You know about WBAR, right? I mean, I know that Barnard College is way the hell up on the west side and not really as convenient as, say, Mercury or Cakeshop, but their student radio station has a track record of excellent, free or virtually free ($3), and often criminally under-attended concerts. Looking around at the WBAR Fall Concert, tucked away in the sub-level of next door Columbia’s student union, I had a distinct impression that the attendees were mostly the station’s own DJs, with, perhaps, some other Columbia and Barnard students thrown in for good measure. It probably didn’t help that some sort of last-minute cross-campus move was effected (I don’t think OhMyRockness.com ever even got the memo), but still, people, people, No Age. Just last week they packed Other Music completely to capacity.
Double Dagger
Double Dagger was opening.
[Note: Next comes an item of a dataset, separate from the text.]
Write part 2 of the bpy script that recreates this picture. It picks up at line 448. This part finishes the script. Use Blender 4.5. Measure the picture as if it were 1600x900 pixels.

The up-and-coming Baltimore designers-turned-post-punk-rockers actually run a spare bass and drums setup much like No Age’s, just with a third member handling vocal duties and running-around-in-the-crowd duties, and with much more direct, propulsive song-structures. While they’ve yet to develop a really unique angle of their own, Double Dagger’s live sound is immediate and visceral, just shy of full-on fist-pumping anthems.
No Age
No Age, of course, do have a clear and unique angle, dissecting pop song structure and paring it down to skeletal essentials. Live, they use backing loops, not of the usual Japanther-style supplementary melodies or rhythm, but of dim static washes and blearily fuzzed-out tidal motions. From these primordial oceans repeated riffs and rhythms gradually coalesce, rising up from the depths and taking on color and contours until at last they breach, perfectly crafted post-punk hooks shining in the surface sunlight, but only for a moment, just long enough to be riveting, like Loch Ness, before they sink away out of sight again, leaving you still fumbling with your camera. Or at least that’s how they’re supposed to go. And they did, for the most part, besides an unfortunate, momentum-robbing unplugging at the critical dramatic moment of flagship song “Everybody’s Down” (“first thing after the show, I’m buying a longer guitar cord”). The song sounded like it went off a little better at the Other Music show, but of course I couldn’t actually see any of that through the crowd. At the WBAR performance, fortunately, we could catch every detail, from opening murmurs to everybody-storm-the-stage finale.